Reproduce, word for word, only the lines from the one containing "M['dark_ply'] = flat('shaded_inner_ply', S(120, 106, 88), .7)" through the one containing "M['shoe'] = flat('shoe_rubber', S(30, 30, 32), .6)", both included.

--- Begin EXERCISE MATERIALS ---

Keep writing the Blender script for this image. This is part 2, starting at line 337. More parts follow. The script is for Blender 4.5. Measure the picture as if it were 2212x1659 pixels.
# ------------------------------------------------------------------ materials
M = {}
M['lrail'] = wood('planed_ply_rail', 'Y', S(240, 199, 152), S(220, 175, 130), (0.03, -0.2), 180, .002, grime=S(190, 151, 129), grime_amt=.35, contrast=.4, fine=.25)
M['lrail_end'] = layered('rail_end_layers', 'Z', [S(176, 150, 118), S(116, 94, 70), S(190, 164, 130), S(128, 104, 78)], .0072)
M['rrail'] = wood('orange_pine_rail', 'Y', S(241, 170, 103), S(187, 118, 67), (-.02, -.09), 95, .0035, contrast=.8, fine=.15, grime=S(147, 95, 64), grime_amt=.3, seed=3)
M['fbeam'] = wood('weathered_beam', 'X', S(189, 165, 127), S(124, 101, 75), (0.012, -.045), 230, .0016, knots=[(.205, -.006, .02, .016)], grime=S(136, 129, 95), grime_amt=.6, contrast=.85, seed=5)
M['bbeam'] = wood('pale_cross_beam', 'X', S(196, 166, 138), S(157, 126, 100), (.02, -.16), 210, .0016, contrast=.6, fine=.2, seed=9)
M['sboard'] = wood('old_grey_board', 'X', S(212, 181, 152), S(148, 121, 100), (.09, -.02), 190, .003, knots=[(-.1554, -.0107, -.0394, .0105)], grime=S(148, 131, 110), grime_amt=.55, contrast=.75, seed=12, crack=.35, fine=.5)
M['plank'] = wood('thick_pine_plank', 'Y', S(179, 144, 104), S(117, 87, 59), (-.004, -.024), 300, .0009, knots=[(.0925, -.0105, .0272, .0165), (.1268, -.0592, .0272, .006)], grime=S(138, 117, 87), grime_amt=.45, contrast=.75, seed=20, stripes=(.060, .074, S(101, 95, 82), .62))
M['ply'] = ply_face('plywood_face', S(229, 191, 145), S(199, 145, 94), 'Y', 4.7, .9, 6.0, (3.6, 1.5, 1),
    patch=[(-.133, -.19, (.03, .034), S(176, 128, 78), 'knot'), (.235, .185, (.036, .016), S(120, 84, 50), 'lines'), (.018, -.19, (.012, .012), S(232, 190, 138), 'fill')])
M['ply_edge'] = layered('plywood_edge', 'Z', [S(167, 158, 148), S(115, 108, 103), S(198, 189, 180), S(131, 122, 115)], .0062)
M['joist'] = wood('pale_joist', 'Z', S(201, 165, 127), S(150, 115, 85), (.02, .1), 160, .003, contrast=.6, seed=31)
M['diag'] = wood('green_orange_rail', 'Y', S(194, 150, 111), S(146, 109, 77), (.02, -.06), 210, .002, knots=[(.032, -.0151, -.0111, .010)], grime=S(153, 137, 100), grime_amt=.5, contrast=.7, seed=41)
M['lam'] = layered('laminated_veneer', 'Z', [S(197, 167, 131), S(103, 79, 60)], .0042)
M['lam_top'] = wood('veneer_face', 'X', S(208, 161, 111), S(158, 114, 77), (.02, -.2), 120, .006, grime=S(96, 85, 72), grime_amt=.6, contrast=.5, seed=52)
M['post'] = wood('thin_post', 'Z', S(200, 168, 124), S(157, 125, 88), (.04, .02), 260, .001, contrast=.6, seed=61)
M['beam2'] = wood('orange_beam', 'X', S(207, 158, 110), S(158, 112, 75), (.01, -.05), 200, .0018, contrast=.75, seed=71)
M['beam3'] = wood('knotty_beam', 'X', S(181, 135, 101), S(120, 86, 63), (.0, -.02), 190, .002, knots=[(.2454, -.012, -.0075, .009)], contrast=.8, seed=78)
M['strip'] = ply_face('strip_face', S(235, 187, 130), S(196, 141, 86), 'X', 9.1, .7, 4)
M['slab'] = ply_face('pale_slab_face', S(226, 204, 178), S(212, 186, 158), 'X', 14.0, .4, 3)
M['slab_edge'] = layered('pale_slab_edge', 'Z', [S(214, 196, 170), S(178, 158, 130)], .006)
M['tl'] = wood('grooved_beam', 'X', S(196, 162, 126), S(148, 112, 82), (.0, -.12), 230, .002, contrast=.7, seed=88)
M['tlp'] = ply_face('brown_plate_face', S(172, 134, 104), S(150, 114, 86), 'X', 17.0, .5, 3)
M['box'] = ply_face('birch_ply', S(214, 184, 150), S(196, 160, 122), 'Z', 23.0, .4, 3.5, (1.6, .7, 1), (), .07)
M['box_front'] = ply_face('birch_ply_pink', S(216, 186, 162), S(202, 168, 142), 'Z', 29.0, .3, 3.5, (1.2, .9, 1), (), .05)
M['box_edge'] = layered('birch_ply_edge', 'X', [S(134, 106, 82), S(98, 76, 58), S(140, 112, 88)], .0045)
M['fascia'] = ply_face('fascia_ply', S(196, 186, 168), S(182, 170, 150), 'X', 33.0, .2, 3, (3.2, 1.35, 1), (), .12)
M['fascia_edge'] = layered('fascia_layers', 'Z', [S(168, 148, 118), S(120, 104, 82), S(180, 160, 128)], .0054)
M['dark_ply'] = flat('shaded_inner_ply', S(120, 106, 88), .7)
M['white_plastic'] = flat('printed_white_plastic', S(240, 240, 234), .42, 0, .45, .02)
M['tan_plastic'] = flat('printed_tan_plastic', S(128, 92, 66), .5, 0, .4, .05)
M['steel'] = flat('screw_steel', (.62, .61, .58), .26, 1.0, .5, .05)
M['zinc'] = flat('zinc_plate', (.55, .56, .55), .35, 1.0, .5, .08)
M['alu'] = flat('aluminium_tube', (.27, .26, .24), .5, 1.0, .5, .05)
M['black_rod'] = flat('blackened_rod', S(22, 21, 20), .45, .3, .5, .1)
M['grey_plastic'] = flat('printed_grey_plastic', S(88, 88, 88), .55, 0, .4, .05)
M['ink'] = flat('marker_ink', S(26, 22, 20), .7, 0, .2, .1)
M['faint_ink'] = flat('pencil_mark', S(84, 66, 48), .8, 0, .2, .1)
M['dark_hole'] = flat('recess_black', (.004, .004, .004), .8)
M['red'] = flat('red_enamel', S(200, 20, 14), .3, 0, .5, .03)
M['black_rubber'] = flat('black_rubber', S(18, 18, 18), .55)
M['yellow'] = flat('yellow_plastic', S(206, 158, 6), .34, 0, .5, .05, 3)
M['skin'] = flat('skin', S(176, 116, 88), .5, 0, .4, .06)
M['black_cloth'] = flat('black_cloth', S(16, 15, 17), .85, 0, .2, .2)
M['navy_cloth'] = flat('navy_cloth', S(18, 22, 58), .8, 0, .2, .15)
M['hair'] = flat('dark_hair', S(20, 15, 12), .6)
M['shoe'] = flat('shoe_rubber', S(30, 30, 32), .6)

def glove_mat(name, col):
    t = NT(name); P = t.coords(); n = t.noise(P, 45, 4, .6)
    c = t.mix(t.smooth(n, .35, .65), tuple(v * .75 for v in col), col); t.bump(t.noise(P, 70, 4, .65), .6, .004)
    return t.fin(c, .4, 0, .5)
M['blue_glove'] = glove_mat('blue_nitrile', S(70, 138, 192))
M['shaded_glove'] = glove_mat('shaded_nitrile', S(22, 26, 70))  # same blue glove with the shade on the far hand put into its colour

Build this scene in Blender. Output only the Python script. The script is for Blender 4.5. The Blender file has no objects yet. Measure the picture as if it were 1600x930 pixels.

--- End EXERCISE MATERIALS ---

▶ **OUTPUT**:
M['dark_ply'] = flat('shaded_inner_ply', S(120, 106, 88), .7)
M['white_plastic'] = flat('printed_white_plastic', S(240, 240, 234), .42, 0, .45, .02)
M['tan_plastic'] = flat('printed_tan_plastic', S(128, 92, 66), .5, 0, .4, .05)
M['steel'] = flat('screw_steel', (.62, .61, .58), .26, 1.0, .5, .05)
M['zinc'] = flat('zinc_plate', (.55, .56, .55), .35, 1.0, .5, .08)
M['alu'] = flat('aluminium_tube', (.27, .26, .24), .5, 1.0, .5, .05)
M['black_rod'] = flat('blackened_rod', S(22, 21, 20), .45, .3, .5, .1)
M['grey_plastic'] = flat('printed_grey_plastic', S(88, 88, 88), .55, 0, .4, .05)
M['ink'] = flat('marker_ink', S(26, 22, 20), .7, 0, .2, .1)
M['faint_ink'] = flat('pencil_mark', S(84, 66, 48), .8, 0, .2, .1)
M['dark_hole'] = flat('recess_black', (.004, .004, .004), .8)
M['red'] = flat('red_enamel', S(200, 20, 14), .3, 0, .5, .03)
M['black_rubber'] = flat('black_rubber', S(18, 18, 18), .55)
M['yellow'] = flat('yellow_plastic', S(206, 158, 6), .34, 0, .5, .05, 3)
M['skin'] = flat('skin', S(176, 116, 88), .5, 0, .4, .06)
M['black_cloth'] = flat('black_cloth', S(16, 15, 17), .85, 0, .2, .2)
M['navy_cloth'] = flat('navy_cloth', S(18, 22, 58), .8, 0, .2, .15)
M['hair'] = flat('dark_hair', S(20, 15, 12), .6)
M['shoe'] = flat('shoe_rubber', S(30, 30, 32), .6)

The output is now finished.